Mary has mastered every physical and functional fact about color vision. Jackson argues that when she leaves the black-and-white room and sees red, she learns something new. What, precisely, does Jackson claim she learns?
AShe learns that her previous physical knowledge contained factual errors about color perception
BShe learns what it is like to experience red — a phenomenal fact not captured by any physical description
CShe learns a more efficient cognitive procedure for identifying red objects in her environment
DShe learns that color is a physical property of surfaces, which she had mistakenly believed was relational
Jackson's argument hinges on a specific type of new knowledge: phenomenal or qualitative knowledge — knowledge of what an experience is like from the inside. Mary already knew all the physical, functional, and structural facts about red color vision. What she lacked was acquaintance with the quale itself. If she gains knowledge she didn't have before, and that knowledge isn't physical, then physical facts don't exhaust all facts — which is what physicalism denies. Option C (abilities) is actually the physicalist response (the ability hypothesis), not Jackson's claim.

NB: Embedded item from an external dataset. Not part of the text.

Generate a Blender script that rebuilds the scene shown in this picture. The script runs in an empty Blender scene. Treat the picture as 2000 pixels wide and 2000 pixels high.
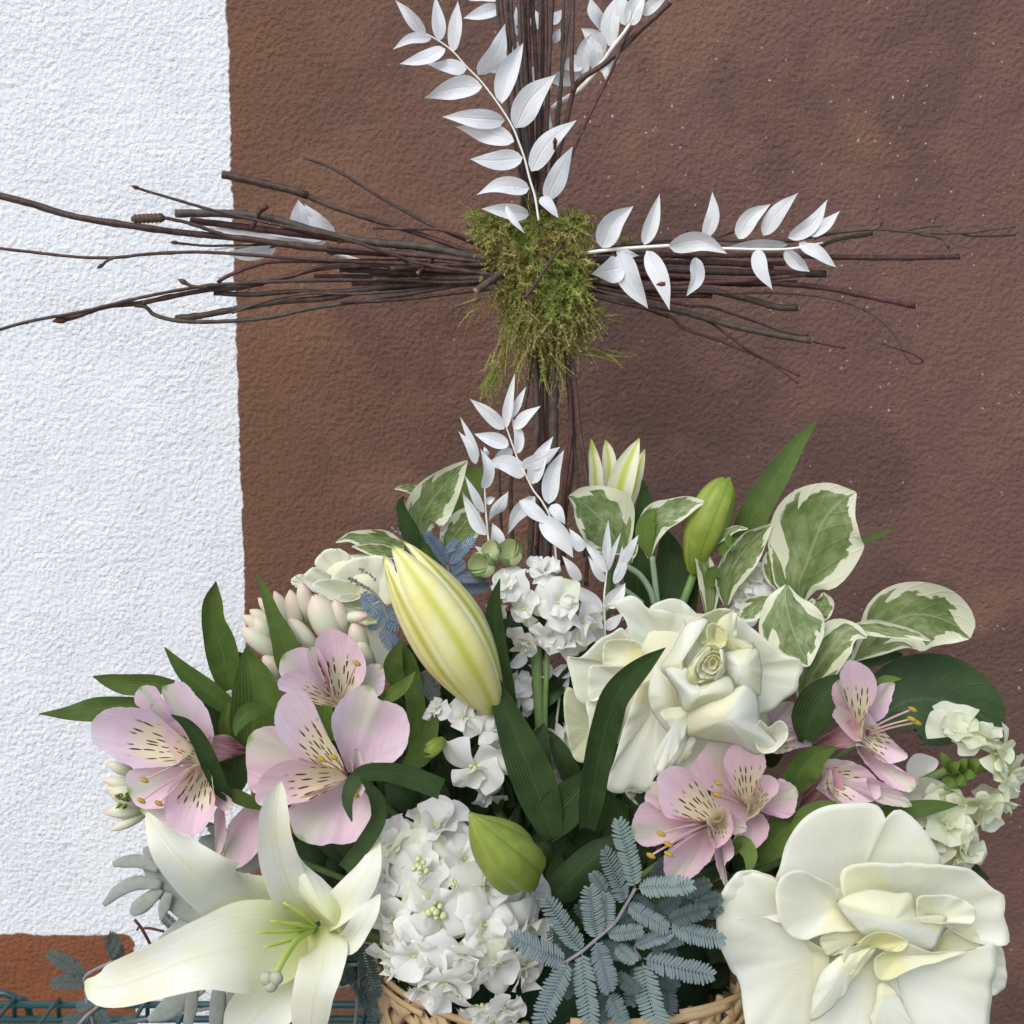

Question 2 Multiple Choice
The 'ability hypothesis' (proposed by David Lewis and Sydney Nemirow) responds to the knowledge argument by claiming:
AMary does gain new propositional knowledge, but it is knowledge of a physical fact expressed in a new phenomenal concept
BMary acquires only new abilities — to recognize, remember, and imagine red — not new knowledge that any fact obtains
CThe thought experiment is incoherent because complete physical knowledge of color vision is impossible in principle
DMary's experience in the room was itself sufficient to give her knowledge of red qualia through physical inference
Lewis and Nemirow grant that Mary gains something when she leaves the room, but deny it is propositional knowledge (knowledge that some fact is the case). Instead, she gains know-how: the ability to recognize red when she sees it, to imagine the experience, to remember it. On this view, no new facts are acquired — only new skills. This preserves physicalism because abilities are not facts about the world. The phenomenal concepts strategy (option A) is a different physicalist reply that does accept new concepts but denies new facts.
Question 3 True / False
Jackson's knowledge argument concludes that the mind and body are made of mostly different substances — a form of substance dualism.
TTrue
FFalse
Answer: False
Jackson's conclusion is property dualism, not substance dualism. He does not claim that minds are non-physical things (substances) separate from brains. He claims that phenomenal properties — like the qualitative character of seeing red — are real features of the world that are not identical to or reducible to physical properties. Substance dualism (Descartes's view) holds that mind and body are distinct kinds of stuff; property dualism holds that they are distinct kinds of properties, potentially in the same substrate.
Question 4 True / False
According to Jackson's original argument, the fact that Mary learns something new upon seeing red is evidence that physical facts alone do not constitute all the facts about conscious experience.
TTrue
FFalse
Answer: True
This is the argument's central logical move: premise (1) Mary knows all physical facts before leaving the room; premise (2) Mary learns a new fact when she sees red; conclusion: there exist facts that are not physical facts. Jackson uses this to argue against physicalism — the view that the physical facts fix all facts. If both premises are accepted, the conclusion follows. Most responses to the argument attack one of the premises, either denying that Mary really knows 'all physical facts' or denying that she gains genuinely new propositional knowledge.
Question 5 Short Answer
What is the 'phenomenal concepts strategy' response to the knowledge argument, and how does it try to reconcile Mary's new knowledge with physicalism?
Think about your answer, then reveal below.
Model answer: The phenomenal concepts strategy holds that Mary knew the same physical fact both before and after leaving the room, but comes to grasp it through a new type of concept — a phenomenal concept, acquired through direct experience, rather than the functional or scientific concepts she used previously. On this view, the novelty is in the mode of representation, not in the fact represented. Mary gains a new way of thinking about a fact she already knew, not access to a new fact. This preserves physicalism: if there are no new facts, only new concepts, then physical facts can still be all the facts — the explanatory gap is a feature of our conceptual system, not a gap in reality.
The phenomenal concepts strategy is widely considered one of the most sophisticated physicalist responses because it grants the phenomenological force of the thought experiment (something does feel new) while denying the anti-physicalist conclusion (no new fact is acquired). Jackson himself eventually found this type of response convincing and retracted his anti-physicalist conclusion, though the debate continues.